§ **What is expected**: Starting with the first line of the data below, copy each line up to and including the one containing "D2R = math.radians". Pictures stay out.

---

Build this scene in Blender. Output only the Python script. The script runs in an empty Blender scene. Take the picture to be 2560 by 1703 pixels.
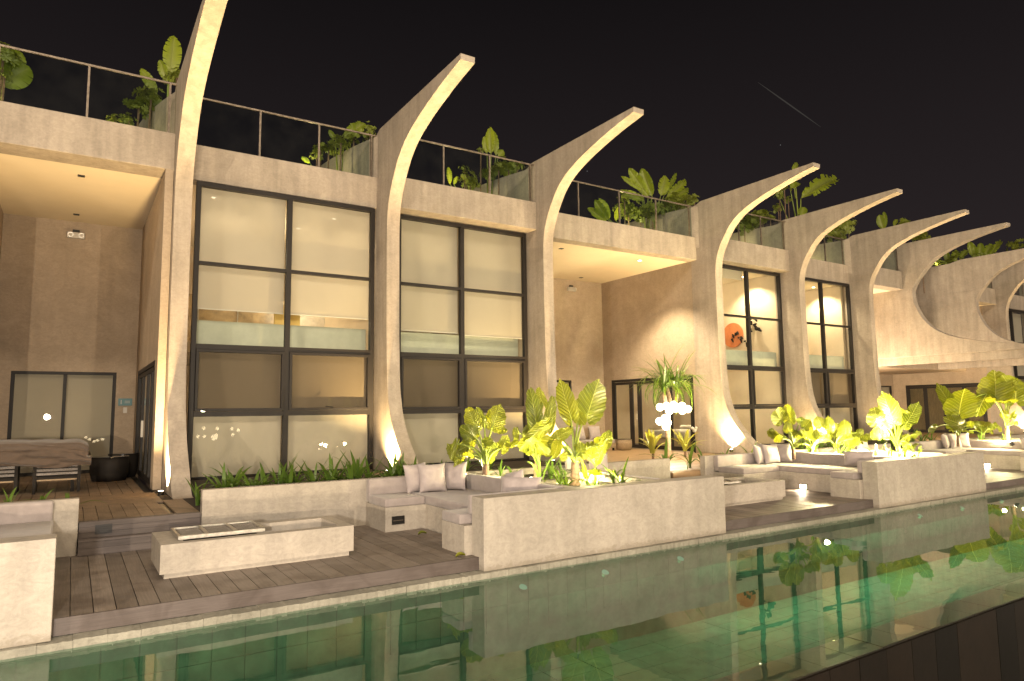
import bpy, math, random
from mathutils import Vector, Matrix, noise
random.seed(11)
C = bpy.context.scene.collection
SC = bpy.context.scene
D2R = math.radians

KEY = 2050; FILL = 11000; WIOR = 1.55
POOLAMPS = [(6.0, 12), (9.0, 44), (12.0, 60), (15, 44), (18, 44), (21, 44), (24, 44), (28, 44), (34, 50)]
FINP = [2100, 2100, 2100, 2500, 1200, 1200, 1400]
ROOFL = [(4.45, 1.2, 7.05, 33), (8.1, 1.2, 7.05, 49), (14.3, 1.3, 7.05, 66), (19.6, 1.2, 7.0, 38), (24, 1.2, 7.0, 22), (.6, .7, 6.8, 13), (-1.6, .2, 6.8, 17), (30, 1.2, 8.0, 6), (34, 1.2, 8.0, 8)]
SPOTS = [((5.60, -4.22, .30), (6.0, -4.9, 1.3), 220, 'round lensed spotlight behind the left end of the long back cushion'),
 ((6.15, -5.45, .30), (6.4, -4.7, 1.3), 330, 'spotlight among the stems in the middle of the nearest planter'),
 ((7.05, -6.55, .30), (6.85, -5.9, 1.4), 420, 'black spotlight at the right end of the nearest planter, aimed at the two huge leaves'),
 ((14.75, -5.2, .30), (14.2, -4.8, 1.1), 1000, 'bright spotlight in the middle of the second planter'),
 ((14.35, -6.3, .30), (14.6, -5.0, 1.1), 500, 'spotlight hidden at the left end of the second planter'),
 ((15.6, -6.5, .30), (15.35, -5.8, 1.2), 1800, 'spotlight glaring onto the plant at the pool end of the second planter'),
 ((22.75, -5.6, .30), (22.6, -4.8, 1.5), 330, 'spotlight at the left in the far right planter'),
 ((23.8, -5.9, .30), (23.9, -5.2, 1.8), 330, 'spotlight under the tall plant at the right edge')]
ROOML = [(2.35, .75, 5.9, 2.35, .35, 3, 40, 110), (5.1, .85, 5.9, 5.2, .35, 3, 60, 110), (19.95, 1.2, 5.9, 20.5, 1.2, 3.5, 420, 120), (24.2, 1.2, 5.9, 24.8, 1.2, 3.5, 420, 120), (14.86, 1.06, 5.95, 14.95, 1.06, 0, 1500, 100), (18.8, 3.0, 2.6, 18.5, 2.8, 0, 160, 150)]
ROOMP = [(-.2, 5.7, 1.4, 55), (3.7, 2.6, 5.2, 90), (3.7, 2.6, 2.2, 35), (8.0, 2.8, 5.2, 22), (8, 2.6, 2.2, 8), (18.7, 2.8, 5.2, 110), (18.7, 2.4, 2.2, 90), (22.9, 2.8, 5.2, 110), (22.9, 2.4, 2.0, 25), (4.6, 3.6, 4.0, 40), (26.5, 1.3, .6, 2200), (13.6, 5.5, 1.6, 40)]
LOWFILL = [(6.2, -5.1, .42, 90), (6.95, -5.6, .42, 110), (6.5, -6.5, .40, 60), (14.45, -5.1, .45, 330), (15.1, -5.5, .45, 330), (15.5, -6.3, .5, 600), (14.6, -6.3, .42, 200), (22.8, -5.3, .45, 200), (23.6, -5.5, .45, 240)]
ALO = [
 ('A1', [5.76, -4.7, 0.34], [5.77, -4.7, 0.49], [[5.6, -4.64, 1.13, 5.5, -4.61, 1.43, 0.26], [6.02, -4.55, 1.14, 6.19, -4.5, 1.48, 0.32], [5.81, -4.58, 1.17, 5.72, -4.53, 1.44, 0.12], [5.37, -4.94, 0.99, 5.18, -4.94, 1.09, 0.25], [5.62, -4.48, 0.91, 5.29, -4.46, 0.46, 0.2], [6.05, -4.5, 1.12, 6.23, -4.55, 0.97, 0.24], [5.2, -4.72, 0.84, 5.05, -4.75, 0.58, 0.11], [5.88, -4.68, 0.76, 6.01, -4.67, 0.61, 0.2], [5.63, -4.94, 0.85, 5.73, -4.98, 0.92, 0.16]]),
 ('A2', [6.79, -4.7, 0.31], [6.8, -4.7, 0.48], [[6.72, -4.81, 1.11, 6.64, -4.76, 1.77, 0.26], [7.15, -4.57, 1.11, 7.24, -4.61, 1.62, 0.2], [7.04, -4.55, 1.49, 6.9, -4.59, 1.74, 0.17], [6.69, -4.64, 1.04, 6.56, -4.69, 0.88, 0.19], [6.74, -4.95, 1.06, 6.18, -4.9, 0.72, 0.23], [6.72, -4.85, 0.77, 6.91, -4.88, 0.56, 0.24], [7.02, -4.46, 0.71, 6.82, -4.41, 0.59, 0.22], [6.21, -4.81, 0.78, 6.38, -4.75, 0.9, 0.13], [6.38, -4.68, 1.01, 6.41, -4.66, 0.8, 0.11], [6.88, -4.85, 1.14, 6.9, -4.79, 0.97, 0.16]]),
 ('A3', [6.6, -6.0, 0.26], [6.61, -6.0, 0.55], [[6.6, -5.9, 1.32, 6.45, -5.85, 1.83, 0.28], [7.07, -5.8, 1.33, 7.25, -5.83, 1.82, 0.43], [6.22, -6.07, 0.94, 6.46, -6.11, 1.08, 0.18], [6.15, -6.18, 0.85, 6.05, -6.23, 0.66, 0.15], [7.13, -6.1, 0.81, 7.26, -6.09, 1.0, 0.19], [6.98, -6.25, 0.81, 6.81, -6.23, 0.49, 0.15], [6.86, -6.08, 0.79, 6.88, -6.1, 0.58, 0.16], [7.21, -5.84, 0.35, 6.97, -5.84, 0.37, 0.09], [6.74, -6.09, 0.37, 6.69, -6.09, 0.56, 0.07], [6.79, -5.9, 1.25, 6.87, -5.95, 1.12, 0.24]]),
 ('B1', [13.96, -4.7, 0.32], [13.97, -4.7, 0.46], [[13.89, -4.46, 1.08, 13.5, -4.52, 1.39, 0.36], [14.06, -4.58, 1.08, 14.03, -4.53, 1.44, 0.26], [13.49, -4.94, 0.85, 13.44, -4.91, 1.02, 0.25], [14.22, -4.77, 1.04, 14.12, -4.76, 1.15, 0.23], [14.09, -4.95, 0.91, 14.2, -5.0, 1.06, 0.32], [13.2, -4.86, 0.63, 13.34, -4.8, 0.78, 0.16], [13.86, -4.85, 0.72, 14.15, -4.82, 0.85, 0.24]]),
 ('B2', [14.34, -4.9, 0.3], [14.35, -4.9, 0.42], [[15.09, -4.69, 0.92, 15.07, -4.63, 1.14, 0.39], [14.33, -4.98, 0.81, 14.02, -5.0, 0.61, 0.38], [15.14, -4.89, 0.84, 15.13, -4.85, 1.14, 0.22], [14.38, -5.1, 0.71, 14.56, -5.07, 0.84, 0.23]]),
 ('B3', [15.41, -4.8, 0.24], [15.43, -4.8, 0.37], [[15.69, -4.65, 0.66, 15.88, -4.61, 0.88, 0.34], [15.51, -5.03, 0.78, 15.59, -4.98, 1.06, 0.26], [15.89, -5.0, 0.58, 15.62, -5.02, 0.45, 0.34], [16.67, -4.74, 0.51, 16.35, -4.69, 0.64, 0.32], [16.39, -4.88, 0.7, 16.46, -4.83, 0.85, 0.17], [16.86, -4.78, 0.55, 16.8, -4.8, 0.7, 0.19]]),
 ('B4', [16.32, -5.8, 0.27], [16.34, -5.8, 0.41], [[15.38, -5.89, 1.0, 15.31, -5.93, 1.31, 0.37], [15.79, -6.01, 1.09, 15.48, -6.05, 1.63, 0.43], [16.74, -5.71, 1.08, 16.53, -5.65, 1.3, 0.5], [16.57, -5.97, 1.01, 17.01, -6.02, 1.39, 0.35], [16.82, -5.56, 0.89, 16.4, -5.55, 1.05, 0.42], [15.58, -5.85, 0.67, 15.38, -5.88, 0.85, 0.25], [15.55, -5.75, 0.67, 15.55, -5.71, 0.83, 0.23], [16.64, -5.82, 0.91, 16.83, -5.83, 1.19, 0.31], [16.49, -6.02, 0.38, 17.07, -5.97, 0.56, 0.12]]),
 ('C1', [21.47, -4.8, 0.36], [21.5, -4.8, 0.54], [[21.21, -5.03, 1.21, 21.5, -5.03, 1.91, 0.73], [22.81, -4.63, 1.23, 23.06, -4.68, 1.04, 0.53], [21.69, -4.68, 1.24, 20.9, -4.63, 1.92, 0.37], [23.7, -4.73, 1.69, 22.97, -4.7, 1.23, 0.55], [21.28, -5.0, 0.81, 20.7, -5.0, 0.96, 0.37], [19.82, -4.98, 0.73, 19.48, -4.93, 0.79, 0.25], [22.04, -4.9, 0.76, 22.11, -4.91, 0.91, 0.21]]),
 ('C2', [23.58, -5.2, 0.31], [23.65, -5.2, 0.67], [[23.71, -4.95, 1.65, 24.0, -4.91, 2.29, 0.88], [25.07, -4.96, 1.53, 25.18, -4.97, 2.17, 0.77], [23.65, -5.21, 1.46, 24.23, -5.18, 1.59, 0.51], [23.94, -5.21, 1.99, 23.52, -5.24, 2.29, 0.48], [22.69, -5.25, 1.53, 22.32, -5.29, 1.47, 0.21], [24.21, -5.26, 1.9, 24.51, -5.2, 2.28, 0.41]]),
 ('C3', [23.61, -4.5, 0.28], [23.77, -4.5, 0.44], [[24.37, -4.27, 0.67, 24.73, -4.25, 0.95, 0.34], [23.3, -4.5, 0.76, 23.41, -4.52, 0.91, 0.29], [24.27, -4.71, 0.65, 24.51, -4.73, 0.77, 0.3], [23.06, -4.36, 0.55, 23.45, -4.31, 0.66, 0.29], [24.04, -4.57, 0.59, 23.88, -4.54, 0.75, 0.33]]),
]
ROOF = [(0, -1.37, 0.6, 7.41, -1.0, 0.6, 7.9, 0.48), (0, -1.47, 0.6, 7.58, -1.07, 0.6, 8.11, 0.43), (1, 1.41, 1.0, 8.52, 1.47, 1.0, 9.47, 0.36), (1, 1.38, 1.0, 8.38, 1.18, 1.0, 8.81, 0.2), (1, 1.2, 1.2, 8.15, 0.88, 1.2, 8.64, 0.22), (2, 5.32, 1.3, 8.09, 5.85, 1.3, 8.68, 0.32), (2, 5.1, 1.3, 8.0, 4.94, 1.3, 8.21, 0.13), (2, 5.52, 1.3, 8.21, 5.52, 1.3, 8.5, 0.19), (2, 4.44, 1.1, 7.22, 4.25, 1.1, 7.33, 0.12), (3, 9.49, 1.2, 8.49, 9.42, 1.2, 9.26, 0.28), (3, 9.36, 1.2, 8.48, 9.26, 1.2, 8.94, 0.18), (3, 9.65, 1.2, 8.48, 9.61, 1.2, 9.21, 0.21), (3, 9.72, 1.2, 8.47, 9.92, 1.2, 8.69, 0.21), (3, 8.04, 0.9, 7.28, 8.01, 0.9, 7.74, 0.15), (3, 8.16, 0.9, 7.28, 8.25, 0.9, 7.54, 0.11), (4, 15.65, 1.4, 8.35, 14.91, 1.4, 9.06, 0.36), (4, 15.83, 1.4, 8.38, 15.38, 1.4, 9.16, 0.41), (4, 15.38, 1.4, 8.51, 14.64, 1.4, 8.78, 0.19), (4, 16.23, 1.4, 8.45, 16.57, 1.4, 9.24, 0.39), (4, 16.38, 1.4, 8.47, 17.16, 1.4, 9.52, 0.17), (4, 16.48, 1.4, 8.42, 17.68, 1.4, 9.35, 0.31), (4, 16.71, 1.5, 8.41, 17.91, 1.5, 9.08, 0.28), (4, 13.36, 0.8, 7.06, 12.91, 0.8, 7.55, 0.3), (4, 13.28, 0.8, 7.02, 12.71, 0.8, 7.3, 0.25), (4, 13.68, 0.8, 7.07, 13.78, 0.8, 7.56, 0.18), (4, 15.46, 1.4, 8.18, 14.59, 1.4, 8.31, 0.27), (4, 13.39, 0.8, 7.09, 13.1, 0.8, 7.66, 0.3), (5, 24.3, 1.6, 9.71, 27.51, 1.6, 11.63, 0.68), (5, 23.62, 1.6, 10.04, 24.4, 1.6, 10.51, 0.28), (5, 23.82, 1.6, 10.82, 24.33, 1.6, 11.27, 0.21), (5, 22.94, 1.6, 9.44, 22.87, 1.6, 10.07, 0.31), (5, 23.66, 1.2, 8.8, 23.88, 1.2, 9.24, 0.35), (5, 24.02, 1.6, 10.11, 23.54, 1.6, 10.52, 0.28), (6, 26.0, 1.4, 8.52, 27.85, 1.4, 9.47, 0.48), (6, 26.56, 1.4, 8.43, 27.2, 1.4, 9.03, 0.37), (6, 24.85, 1.4, 8.04, 26.02, 1.4, 8.69, 0.36), (7, 29.94, 1.4, 9.2, 29.69, 1.4, 9.74, 0.37), (7, 30.08, 1.4, 9.25, 30.18, 1.4, 10.04, 0.21), (7, 30.87, 1.4, 9.45, 31.16, 1.4, 9.87, 0.19), (7, 31.46, 1.4, 9.59, 32.33, 1.4, 10.1, 0.38), (7, 32.5, 1.2, 9.07, 33.5, 1.2, 9.68, 0.39), (7, 32.13, 1.2, 8.92, 32.73, 1.2, 9.38, 0.3), (8, 38.6, 1.4, 8.85, 38.07, 1.4, 9.52, 0.4), (8, 39.04, 1.4, 8.9, 39.29, 1.4, 9.78, 0.35), (8, 39.6, 1.4, 9.03, 40.59, 1.4, 10.0, 0.41), (8, 40.2, 1.4, 9.14, 42.1, 1.4, 10.51, 0.31), (8, 38.18, 1.4, 8.91, 38.09, 1.4, 9.62, 0.3), (8, 35.8, 1.3, 8.32, 36.52, 1.3, 9.1, 0.33), (8, 35.4, 1.3, 8.27, 35.27, 1.3, 8.75, 0.28), (8, 36.63, 1.3, 8.51, 37.6, 1.3, 9.33, 0.33)]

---

§ **Answer below**:
Build this scene in Blender. Output only the Python script. The script runs in an empty Blender scene. Take the picture to be 2560 by 1703 pixels.
import bpy, math, random
from mathutils import Vector, Matrix, noise
random.seed(11)
C = bpy.context.scene.collection
SC = bpy.context.scene
D2R = math.radians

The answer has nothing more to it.